-- Given exercise --
Print all of the data exactly as written.
━━━ Records shown
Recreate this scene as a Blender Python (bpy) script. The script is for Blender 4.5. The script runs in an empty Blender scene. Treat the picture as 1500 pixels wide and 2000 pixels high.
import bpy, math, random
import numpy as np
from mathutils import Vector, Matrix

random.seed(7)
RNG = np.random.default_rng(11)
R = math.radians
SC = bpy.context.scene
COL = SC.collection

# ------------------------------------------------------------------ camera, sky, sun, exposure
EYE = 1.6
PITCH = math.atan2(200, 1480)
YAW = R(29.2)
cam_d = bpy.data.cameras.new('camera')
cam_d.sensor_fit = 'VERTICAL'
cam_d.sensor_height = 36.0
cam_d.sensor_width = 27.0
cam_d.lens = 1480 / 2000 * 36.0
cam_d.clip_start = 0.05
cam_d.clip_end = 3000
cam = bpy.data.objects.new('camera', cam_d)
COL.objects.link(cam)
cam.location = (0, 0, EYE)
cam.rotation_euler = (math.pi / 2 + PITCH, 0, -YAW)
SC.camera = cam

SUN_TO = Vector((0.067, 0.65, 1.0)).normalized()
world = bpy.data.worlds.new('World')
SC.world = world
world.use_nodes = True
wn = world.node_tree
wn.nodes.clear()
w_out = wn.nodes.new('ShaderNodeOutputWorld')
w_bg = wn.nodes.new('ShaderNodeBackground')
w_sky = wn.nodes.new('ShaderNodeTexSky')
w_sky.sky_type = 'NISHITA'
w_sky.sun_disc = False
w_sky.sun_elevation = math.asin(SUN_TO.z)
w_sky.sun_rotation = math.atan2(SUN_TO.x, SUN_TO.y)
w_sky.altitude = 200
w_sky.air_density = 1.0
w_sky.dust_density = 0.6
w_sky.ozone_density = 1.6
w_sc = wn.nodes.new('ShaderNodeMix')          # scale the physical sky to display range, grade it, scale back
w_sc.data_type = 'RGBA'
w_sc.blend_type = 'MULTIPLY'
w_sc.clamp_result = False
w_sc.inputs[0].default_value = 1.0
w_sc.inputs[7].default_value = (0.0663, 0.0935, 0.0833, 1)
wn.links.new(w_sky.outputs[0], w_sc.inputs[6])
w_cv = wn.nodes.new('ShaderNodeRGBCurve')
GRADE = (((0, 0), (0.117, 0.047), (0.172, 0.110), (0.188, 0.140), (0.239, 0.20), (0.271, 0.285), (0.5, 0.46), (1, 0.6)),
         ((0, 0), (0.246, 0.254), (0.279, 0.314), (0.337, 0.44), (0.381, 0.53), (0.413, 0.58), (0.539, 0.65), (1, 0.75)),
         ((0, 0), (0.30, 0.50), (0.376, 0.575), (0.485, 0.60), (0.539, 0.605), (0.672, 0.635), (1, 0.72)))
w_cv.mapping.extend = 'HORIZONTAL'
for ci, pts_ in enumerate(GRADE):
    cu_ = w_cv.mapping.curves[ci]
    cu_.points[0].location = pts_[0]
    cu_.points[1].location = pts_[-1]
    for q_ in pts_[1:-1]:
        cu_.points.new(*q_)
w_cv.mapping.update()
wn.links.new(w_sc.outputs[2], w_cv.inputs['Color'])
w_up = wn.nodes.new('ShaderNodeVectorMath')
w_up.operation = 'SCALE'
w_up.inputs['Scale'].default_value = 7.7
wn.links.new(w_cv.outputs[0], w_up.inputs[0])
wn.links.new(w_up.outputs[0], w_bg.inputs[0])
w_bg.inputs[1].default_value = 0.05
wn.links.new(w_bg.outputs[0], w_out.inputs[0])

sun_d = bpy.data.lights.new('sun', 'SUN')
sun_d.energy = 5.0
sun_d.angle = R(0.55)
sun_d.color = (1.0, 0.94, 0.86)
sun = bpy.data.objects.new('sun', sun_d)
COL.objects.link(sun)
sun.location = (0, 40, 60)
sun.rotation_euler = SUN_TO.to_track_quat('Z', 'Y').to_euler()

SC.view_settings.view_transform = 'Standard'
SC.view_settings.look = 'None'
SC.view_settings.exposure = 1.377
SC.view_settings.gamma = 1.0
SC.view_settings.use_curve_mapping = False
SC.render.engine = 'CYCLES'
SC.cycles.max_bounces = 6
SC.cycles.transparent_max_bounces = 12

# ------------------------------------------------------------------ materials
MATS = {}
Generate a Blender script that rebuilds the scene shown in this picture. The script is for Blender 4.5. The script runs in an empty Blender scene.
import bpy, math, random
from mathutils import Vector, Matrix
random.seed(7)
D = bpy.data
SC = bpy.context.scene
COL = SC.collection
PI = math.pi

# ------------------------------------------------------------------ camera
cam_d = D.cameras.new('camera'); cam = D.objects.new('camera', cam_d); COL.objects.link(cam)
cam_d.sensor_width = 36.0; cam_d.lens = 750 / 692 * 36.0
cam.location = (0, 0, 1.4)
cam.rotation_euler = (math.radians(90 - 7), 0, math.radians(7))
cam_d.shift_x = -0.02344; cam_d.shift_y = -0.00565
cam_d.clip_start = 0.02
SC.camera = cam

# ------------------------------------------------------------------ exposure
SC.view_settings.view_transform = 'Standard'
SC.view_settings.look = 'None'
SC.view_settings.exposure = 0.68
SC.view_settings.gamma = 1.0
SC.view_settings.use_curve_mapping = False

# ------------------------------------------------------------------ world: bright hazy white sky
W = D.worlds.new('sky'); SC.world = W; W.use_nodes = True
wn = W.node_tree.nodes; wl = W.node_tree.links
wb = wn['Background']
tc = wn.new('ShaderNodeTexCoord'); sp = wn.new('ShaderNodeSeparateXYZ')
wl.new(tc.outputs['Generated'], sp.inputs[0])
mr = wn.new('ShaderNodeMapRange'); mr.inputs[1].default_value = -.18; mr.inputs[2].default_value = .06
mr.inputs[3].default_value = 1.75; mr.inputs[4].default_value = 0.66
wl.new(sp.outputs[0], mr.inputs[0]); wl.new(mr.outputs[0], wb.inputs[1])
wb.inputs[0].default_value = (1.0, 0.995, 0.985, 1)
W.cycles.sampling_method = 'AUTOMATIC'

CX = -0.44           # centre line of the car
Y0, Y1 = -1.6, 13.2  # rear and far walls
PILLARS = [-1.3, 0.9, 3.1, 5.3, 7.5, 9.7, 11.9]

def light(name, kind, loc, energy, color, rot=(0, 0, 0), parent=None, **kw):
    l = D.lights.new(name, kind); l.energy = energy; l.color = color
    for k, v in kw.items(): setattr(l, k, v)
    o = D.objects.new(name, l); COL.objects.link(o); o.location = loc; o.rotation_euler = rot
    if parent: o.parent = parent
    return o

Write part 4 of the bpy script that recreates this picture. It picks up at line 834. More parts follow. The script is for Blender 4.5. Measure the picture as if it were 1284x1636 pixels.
━━━━━━
-- Correct response --
Recreate this scene as a Blender Python (bpy) script. The script is for Blender 4.5. The script runs in an empty Blender scene. Treat the picture as 1500 pixels wide and 2000 pixels high.
import bpy, math, random
import numpy as np
from mathutils import Vector, Matrix

random.seed(7)
RNG = np.random.default_rng(11)
R = math.radians
SC = bpy.context.scene
COL = SC.collection

# ------------------------------------------------------------------ camera, sky, sun, exposure
EYE = 1.6
PITCH = math.atan2(200, 1480)
YAW = R(29.2)
cam_d = bpy.data.cameras.new('camera')
cam_d.sensor_fit = 'VERTICAL'
cam_d.sensor_height = 36.0
cam_d.sensor_width = 27.0
cam_d.lens = 1480 / 2000 * 36.0
cam_d.clip_start = 0.05
cam_d.clip_end = 3000
cam = bpy.data.objects.new('camera', cam_d)
COL.objects.link(cam)
cam.location = (0, 0, EYE)
cam.rotation_euler = (math.pi / 2 + PITCH, 0, -YAW)
SC.camera = cam

SUN_TO = Vector((0.067, 0.65, 1.0)).normalized()
world = bpy.data.worlds.new('World')
SC.world = world
world.use_nodes = True
wn = world.node_tree
wn.nodes.clear()
w_out = wn.nodes.new('ShaderNodeOutputWorld')
w_bg = wn.nodes.new('ShaderNodeBackground')
w_sky = wn.nodes.new('ShaderNodeTexSky')
w_sky.sky_type = 'NISHITA'
w_sky.sun_disc = False
w_sky.sun_elevation = math.asin(SUN_TO.z)
w_sky.sun_rotation = math.atan2(SUN_TO.x, SUN_TO.y)
w_sky.altitude = 200
w_sky.air_density = 1.0
w_sky.dust_density = 0.6
w_sky.ozone_density = 1.6
w_sc = wn.nodes.new('ShaderNodeMix')          # scale the physical sky to display range, grade it, scale back
w_sc.data_type = 'RGBA'
w_sc.blend_type = 'MULTIPLY'
w_sc.clamp_result = False
w_sc.inputs[0].default_value = 1.0
w_sc.inputs[7].default_value = (0.0663, 0.0935, 0.0833, 1)
wn.links.new(w_sky.outputs[0], w_sc.inputs[6])
w_cv = wn.nodes.new('ShaderNodeRGBCurve')
GRADE = (((0, 0), (0.117, 0.047), (0.172, 0.110), (0.188, 0.140), (0.239, 0.20), (0.271, 0.285), (0.5, 0.46), (1, 0.6)),
         ((0, 0), (0.246, 0.254), (0.279, 0.314), (0.337, 0.44), (0.381, 0.53), (0.413, 0.58), (0.539, 0.65), (1, 0.75)),
         ((0, 0), (0.30, 0.50), (0.376, 0.575), (0.485, 0.60), (0.539, 0.605), (0.672, 0.635), (1, 0.72)))
w_cv.mapping.extend = 'HORIZONTAL'
for ci, pts_ in enumerate(GRADE):
    cu_ = w_cv.mapping.curves[ci]
    cu_.points[0].location = pts_[0]
    cu_.points[1].location = pts_[-1]
    for q_ in pts_[1:-1]:
        cu_.points.new(*q_)
w_cv.mapping.update()
wn.links.new(w_sc.outputs[2], w_cv.inputs['Color'])
w_up = wn.nodes.new('ShaderNodeVectorMath')
w_up.operation = 'SCALE'
w_up.inputs['Scale'].default_value = 7.7
wn.links.new(w_cv.outputs[0], w_up.inputs[0])
wn.links.new(w_up.outputs[0], w_bg.inputs[0])
w_bg.inputs[1].default_value = 0.05
wn.links.new(w_bg.outputs[0], w_out.inputs[0])

sun_d = bpy.data.lights.new('sun', 'SUN')
sun_d.energy = 5.0
sun_d.angle = R(0.55)
sun_d.color = (1.0, 0.94, 0.86)
sun = bpy.data.objects.new('sun', sun_d)
COL.objects.link(sun)
sun.location = (0, 40, 60)
sun.rotation_euler = SUN_TO.to_track_quat('Z', 'Y').to_euler()

SC.view_settings.view_transform = 'Standard'
SC.view_settings.look = 'None'
SC.view_settings.exposure = 1.377
SC.view_settings.gamma = 1.0
SC.view_settings.use_curve_mapping = False
SC.render.engine = 'CYCLES'
SC.cycles.max_bounces = 6
SC.cycles.transparent_max_bounces = 12

# ------------------------------------------------------------------ materials
MATS = {}
Generate a Blender script that rebuilds the scene shown in this picture. The script is for Blender 4.5. The script runs in an empty Blender scene.
import bpy, math, random
from mathutils import Vector, Matrix
random.seed(7)
D = bpy.data
SC = bpy.context.scene
COL = SC.collection
PI = math.pi

# ------------------------------------------------------------------ camera
cam_d = D.cameras.new('camera'); cam = D.objects.new('camera', cam_d); COL.objects.link(cam)
cam_d.sensor_width = 36.0; cam_d.lens = 750 / 692 * 36.0
cam.location = (0, 0, 1.4)
cam.rotation_euler = (math.radians(90 - 7), 0, math.radians(7))
cam_d.shift_x = -0.02344; cam_d.shift_y = -0.00565
cam_d.clip_start = 0.02
SC.camera = cam

# ------------------------------------------------------------------ exposure
SC.view_settings.view_transform = 'Standard'
SC.view_settings.look = 'None'
SC.view_settings.exposure = 0.68
SC.view_settings.gamma = 1.0
SC.view_settings.use_curve_mapping = False

# ------------------------------------------------------------------ world: bright hazy white sky
W = D.worlds.new('sky'); SC.world = W; W.use_nodes = True
wn = W.node_tree.nodes; wl = W.node_tree.links
wb = wn['Background']
tc = wn.new('ShaderNodeTexCoord'); sp = wn.new('ShaderNodeSeparateXYZ')
wl.new(tc.outputs['Generated'], sp.inputs[0])
mr = wn.new('ShaderNodeMapRange'); mr.inputs[1].default_value = -.18; mr.inputs[2].default_value = .06
mr.inputs[3].default_value = 1.75; mr.inputs[4].default_value = 0.66
wl.new(sp.outputs[0], mr.inputs[0]); wl.new(mr.outputs[0], wb.inputs[1])
wb.inputs[0].default_value = (1.0, 0.995, 0.985, 1)
W.cycles.sampling_method = 'AUTOMATIC'

CX = -0.44           # centre line of the car
Y0, Y1 = -1.6, 13.2  # rear and far walls
PILLARS = [-1.3, 0.9, 3.1, 5.3, 7.5, 9.7, 11.9]

def light(name, kind, loc, energy, color, rot=(0, 0, 0), parent=None, **kw):
    l = D.lights.new(name, kind); l.energy = energy; l.color = color
    for k, v in kw.items(): setattr(l, k, v)
    o = D.objects.new(name, l); COL.objects.link(o); o.location = loc; o.rotation_euler = rot
    if parent: o.parent = parent
    return o

Write part 4 of the bpy script that recreates this picture. It picks up at line 834. More parts follow. The script is for Blender 4.5. Measure the picture as if it were 1284x1636 pixels.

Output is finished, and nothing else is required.